Even in 2021, to be a Black writer at DC or Marvel usually means being overwhelmingly successful in another field. Two of the most prominent Black voices working at DC and Marvel are Ridley (an Oscar-winning screenwriter) and Ta-Nehisi Coates (a MacArthur Foundation Genius Grant recipient), and even their respective books—The Next Batman, Captain America, Black Panther—aren’t among either company’s flagship titles. 

When asked about this trend, Ridley took a moment as he tried to sum up a problem bigger than him, but no less real. 

“We talk about white privilege and things like that, but there’s a certain privilege that is going on right here. I don’t write a lot of comic books. I’ve certainly done a very good job in other spaces, a respectable job in other spaces. And here I am being handed some of the biggest books there are,” Ridley begins. “I certainly have to go in and pitch the ideas and get them approved.” 

“You talk about characters that are literally billion-dollar IPs,” he continues. “Whoever it is, is going to have to have proven themselves. But again, I have not written a ton of graphic novels. I’ve been partnered with the right people, even now I’m partnering with the right editors who help me do my best work. … These patterns do exist. And if we’re not aware of these patterns, we can’t break it up.” 
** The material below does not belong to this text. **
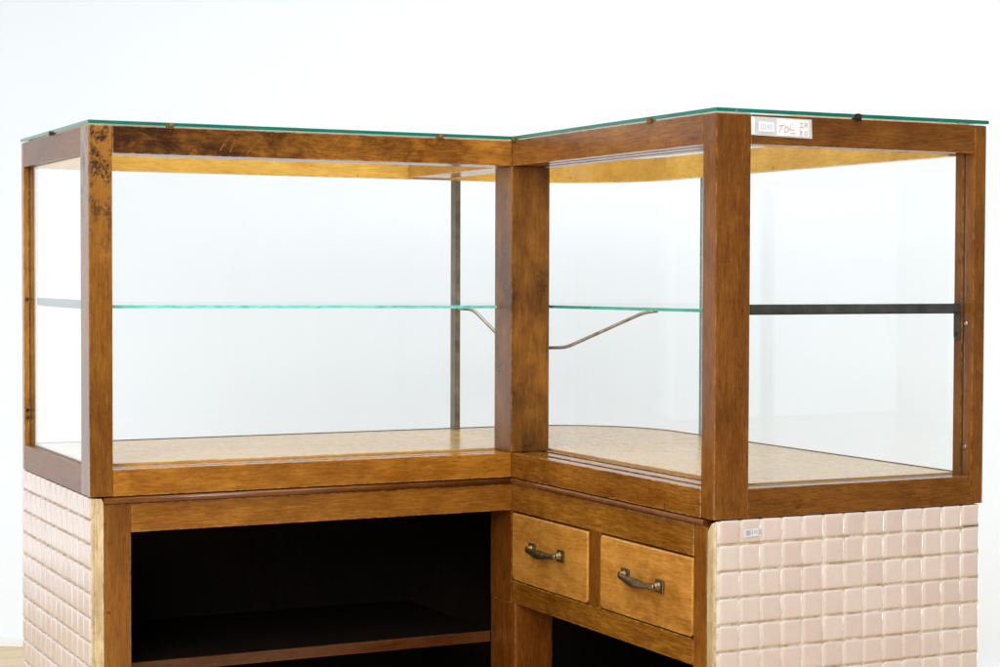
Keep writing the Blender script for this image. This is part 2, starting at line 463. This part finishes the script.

In retrospect, Ridley was far closer to the new Batman than either of us knew. Within the pages of The Next Batman, Ridley was telling a story about a hero forced to fix institutional messes that generations of privileged people inflicted upon the world. 

“We need to make room at the table,” Ridley says. “So there’s a level of once you’re in, not just going ‘Well, I’m here. All done. That’s it. Nice to see you.’ What are we doing to really get folks in? And then the reality is, folks who are doing the advocating, folks who are in the critical decision-making positions to really start being colorblind but race aware so that you’re looking at people and knowing that anybody with talent can do these things.” 

Before Ridley leaves, he discusses the workplace equality necessary for an industry that’s been slow to evolve, but in the process reveals a simple truth about the billion-dollar hero he’s charting the future for. For years, readers were told that with enough training, determination, and time they too could be the Dark Knight. But until recently, no one had asked the toughest question of all. If Batman is so malleable, then why, for 82 years, had he been written by only a select few who looked like Bruce Wayne? 

“In all honesty, if I can do this—” Ridley begins. “Trust me, there’s somebody else out there who’s got the will, who’s got the ability.”